Paderewski reached Warsaw on New Year’s Eve. The ovation that he received from the jubilant city was heart-warming, but it was not really significant. Tens of thousands of people in Warsaw might be parading the streets in his honor; but the success or failure of his mission depended on one man alone. On the first day of the hopeful New Year, Paderewski presented himself at the Belvedere Palace for his first meeting with Marshal Józef Pilsudski.
CHAPTER 9
REBIRTH OF A NATION
If a modern “electronic brain” were fed data about every statesman of the twentieth century and then asked to pick out the two men most completely opposite and uncongenial, it would without a moment’s hesitation settle on Józef Pilsudski and Ignace Jan Paderewski. Even before their meeting each man had a fairly good idea of what the other man was like. Now for the first time they could size each other up in person.
Pilsudski, eying Paderewski’s elegant clothes and quietly assured manner, recalled that this man was the darling of a capitalistic society in whose image he would try to rebuild Poland. Paderewski, noting the Marshal’s rough, purposely shabby uniform, drooping mustaches, and abrupt, nervous behavior, remembered that this bold revolutionary had spent most of his adult life in prison, or in hiding, or in working under cover, always in the shadows of conspiracy. He was the sort of man who would stop at nothing, including murder, to gain his objective because he firmly believed that if the end was good, then the means were unimportant. Yet there was one point of agreement between them, Paderewski reflected, and surely it was a strong enough basis for cooperation. Each man, in his own way, loved his country and would gladly have given his life for her.

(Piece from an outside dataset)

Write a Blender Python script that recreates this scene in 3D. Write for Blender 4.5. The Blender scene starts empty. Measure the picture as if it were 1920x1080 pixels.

By the end of the exhausting interview Paderewski had come to the conclusion that this was not enough. Pilsudski remained absolutely unshaken in his refusal to have anything to do with Dmowski’s Committee. Poland, he believed, belonged to the proletariat—the working man—alone. He would not admit that any other class of people had any right to be represented in the new government. As to the question of Allied recognition, he simply brushed it aside. He could take care of Poland all by himself, he seemed to imply.
It was a frustrating two hours.
The next day Paderewski left for Cracow, convinced that his mission had failed. But at three o’clock on the morning after his arrival, he was roused from sleep by a special messenger from Pilsudski. The Marshal, he was informed, requested his immediate return to Warsaw for further negotiations.
What could have happened, Paderewski thought, to change Pilsudski’s mind even to this small extent?
What had happened was this: on January 4, representatives of the American Relief Administration had arrived in Warsaw to study conditions and to discuss terms with Pilsudski. The starving people of Europe had good reason to be familiar with the heroic work of the A.R.A. which had already saved millions of lives during that cruel winter of armistice.